I don't know that it's critical to say that in the Abstract, but wondered
about adding something after this text in Section 2:

    To achieve stable Internet operations the IETF transport community
   has to date relied heavily on measurement and insights of the network
   operations community to understand the trade-offs, and to inform
   selection of appropriate mechanisms, to ensure a safe, reliable, and
   robust Internet (e.g., [RFC1273]).  In turn, the network operations
   community relies on being able to understand the pattern and
   requirements of traffic passing over the Internet, both in aggregate
   and at the flow level.

Perhaps

   These operational practices have grown up based on the information
   available from unencrypted transport headers.
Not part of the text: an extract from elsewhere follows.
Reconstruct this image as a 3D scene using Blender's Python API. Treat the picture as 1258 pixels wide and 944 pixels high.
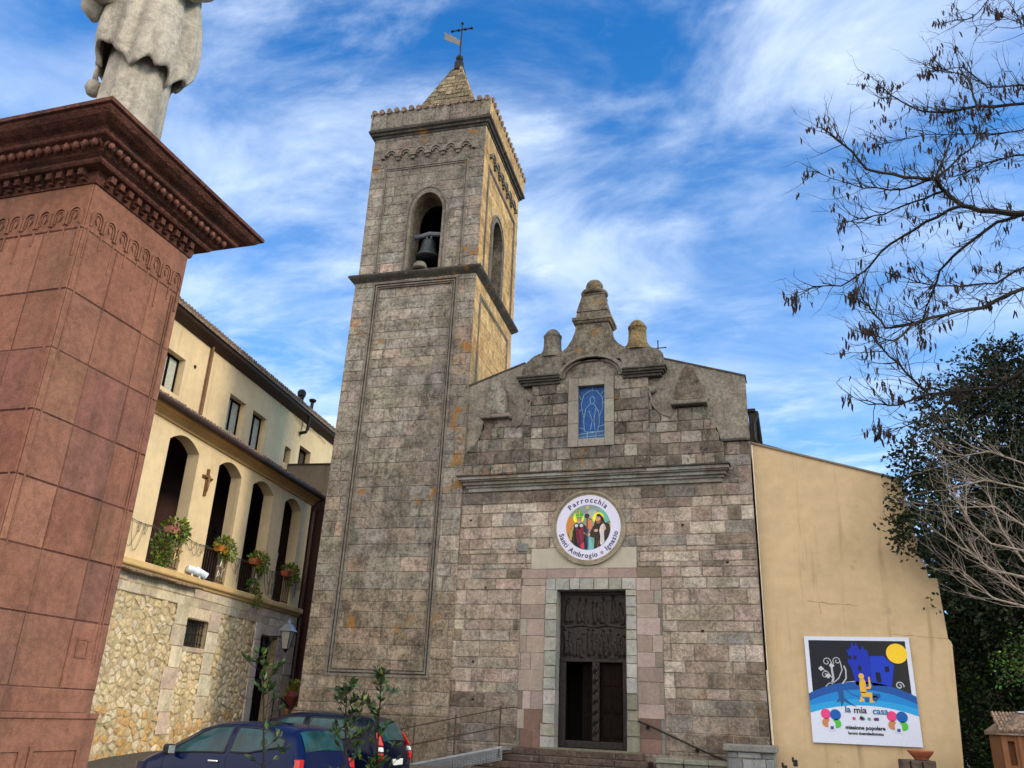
import bpy, bmesh, math, random
from mathutils import Vector, Matrix, noise as mnoise
from math import sin, cos, pi, radians, sqrt, atan2
for o in list(bpy.data.objects): bpy.data.objects.remove(o)
S = bpy.context.scene
COL = S.collection
R = random.Random(7)
# ---------------------------------------------------------------- camera
cam = bpy.data.cameras.new('camera'); co = bpy.data.objects.new('camera', cam); COL.objects.link(co)
CR, CU, CF = ((0.95031, 0.30868, 0.0403), (0.07981, -0.3667, 0.92691), (-0.3009, 0.87764, 0.37311))
co.matrix_world = Matrix(((CR[0],CU[0],-CF[0],0),(CR[1],CU[1],-CF[1],0),(CR[2],CU[2],-CF[2],1.7),(0,0,0,1)))
cam.sensor_width = 36; cam.lens = 29.113; cam.clip_start = .1; cam.clip_end = 4000
S.camera = co
S.render.resolution_x = 1024; S.render.resolution_y = 768
S.view_settings.view_transform = 'Standard'; S.view_settings.look = 'None'
S.view_settings.exposure = 0.82; S.view_settings.gamma = 1
# ---------------------------------------------------------------- sky and sun
SUN_EL, SUN_AZ = radians(26), radians(94)      # azimuth clockwise from +Y
W = bpy.data.worlds.new('World'); S.world = W; W.use_nodes = True
nt = W.node_tree; nt.nodes.clear()
def wn(t, **k):
    n = nt.nodes.new(t)
    for a, b in k.items(): setattr(n, a, b)
    return n
def wl(a, b): nt.links.new(a, b)
sky = wn('ShaderNodeTexSky', sky_type='NISHITA', sun_disc=False, sun_elevation=SUN_EL, sun_rotation=SUN_AZ, air_density=1.0, dust_density=.4, ozone_density=2.4)
tc = wn('ShaderNodeTexCoord'); sp = wn('ShaderNodeSeparateXYZ'); wl(tc.outputs['Generated'], sp.inputs[0])
def wm(op, a, b=None, clamp=False):
    n = wn('ShaderNodeMath', operation=op, use_clamp=clamp)
    for i, v in enumerate((a, b)):
        if v is None: continue
        if isinstance(v, (int, float)): n.inputs[i].default_value = v
        else: wl(v, n.inputs[i])
    return n.outputs[0]
zz = wm('MAXIMUM', wm('ADD', sp.outputs[2], .12), .05)
cb = wn('ShaderNodeCombineXYZ'); wl(wm('DIVIDE', sp.outputs[0], zz), cb.inputs[0]); wl(wm('DIVIDE', sp.outputs[1], zz), cb.inputs[1])
def cloud(scale, stretch, rot, loc, detail, rough, dist, lo, hi):
    mp = wn('ShaderNodeMapping'); mp.inputs['Scale'].default_value = (stretch, 1, 1); mp.inputs['Rotation'].default_value = (0, 0, rot); mp.inputs['Location'].default_value = loc
    wl(cb.outputs[0], mp.inputs['Vector'])
    nz = wn('ShaderNodeTexNoise'); nz.inputs['Scale'].default_value = scale; nz.inputs['Detail'].default_value = detail; nz.inputs['Roughness'].default_value = rough; nz.inputs['Distortion'].default_value = dist
    wl(mp.outputs[0], nz.inputs['Vector'])
    mr = wn('ShaderNodeMapRange', interpolation_type='SMOOTHSTEP'); mr.inputs[1].default_value = lo; mr.inputs[2].default_value = hi
    wl(nz.outputs[0], mr.inputs[0]); return mr.outputs[0]
c1 = cloud(2.6, .62, radians(35), (3.1, 1.7, 0), 9, .60, .5, .35, .72)
c2 = cloud(6.5, .5, radians(58), (7.3, 2.2, 0), 8, .62, .3, .48, .76)
c3 = cloud(.9, 1, 0, (1.2, 5.5, 0), 3, .5, 0, .35, .70)
cc = wm('MULTIPLY', wm('ADD', wm('MULTIPLY', c1, .75), wm('MULTIPLY', c2, .38)), wm('ADD', wm('MULTIPLY', c3, .70), .50), True)
low = wn('ShaderNodeMapRange', interpolation_type='SMOOTHSTEP'); low.inputs[1].default_value = .75; low.inputs[2].default_value = .05
wl(sp.outputs[2], low.inputs[0])
cc = wm('MINIMUM', wm('ADD', wm('ADD', wm('MULTIPLY', cc, .92), .015), wm('MULTIPLY', low.outputs[0], .27)), .92)
hs = wn('ShaderNodeHueSaturation'); hs.inputs['Saturation'].default_value = 1.25; wl(sky.outputs[0], hs.inputs['Color'])
tn = wn('ShaderNodeMix', data_type='RGBA', blend_type='MULTIPLY'); tn.inputs['Factor'].default_value = 1; wl(hs.outputs[0], tn.inputs['A']); tn.inputs['B'].default_value = (.10, .74, 1.02, 1)
mx = wn('ShaderNodeMix', data_type='RGBA'); wl(cc, mx.inputs['Factor']); wl(tn.outputs['Result'], mx.inputs['A'])
# brighter cloud added in the unseen southern sky to fill the shaded fronts
so_ = wn('ShaderNodeMapRange', interpolation_type='SMOOTHSTEP'); so_.inputs[1].default_value = .15; so_.inputs[2].default_value = -.55; wl(sp.outputs[1], so_.inputs[0])
cc = wm('MAXIMUM', cc, wm('MULTIPLY', so_.outputs[0], .9)); nt.links.remove(mx.inputs['Factor'].links[0]); wl(cc, mx.inputs['Factor'])
cm = wn('ShaderNodeMix', data_type='RGBA'); wl(so_.outputs[0], cm.inputs['Factor']); cm.inputs['A'].default_value = (3.9, 4.5, 5.3, 1); cm.inputs['B'].default_value = (9.4, 8.8, 8.1, 1)
wl(cm.outputs['Result'], mx.inputs['B'])
bg = wn('ShaderNodeBackground'); bg.inputs['Strength'].default_value = .15; wl(mx.outputs['Result'], bg.inputs['Color'])
wo = wn('ShaderNodeOutputWorld'); wl(bg.outputs[0], wo.inputs[0])
sun = bpy.data.lights.new('sun', 'SUN'); so = bpy.data.objects.new('sun', sun); COL.objects.link(so)
sun.energy = 1.5; sun.angle = radians(14); sun.color = (1, .80, .54)
sd = Vector((sin(SUN_AZ)*cos(SUN_EL), cos(SUN_AZ)*cos(SUN_EL), sin(SUN_EL)))
so.rotation_euler = sd.to_track_quat('Z', 'Y').to_euler(); so.location = (30, 0, 40)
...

If this information is only
   carried in encrypted transport headers, operators will not be able to use
   this information directly, but if operators still wish to use these
practices,
   they may turn to more ambitious ways of discovering this information.
   If an operator wants to know that traffic is audio traffic, and
   no longer has access to Session Description Protocol session
   descriptions that would explicitly say "this is audio", the operator
might
   use heuristics to guess that short UDP packets with regular spacing are
   carrying audio traffic. Operational practices aimed at guessing transport
   parameters are out of scope for this document, and are only mentioned
   here to recognize that encryption may not prevent operators from
attempting
  to apply the same practices they used with unencrypted transport headers.

? I'm sure there's s better way to say this, of course.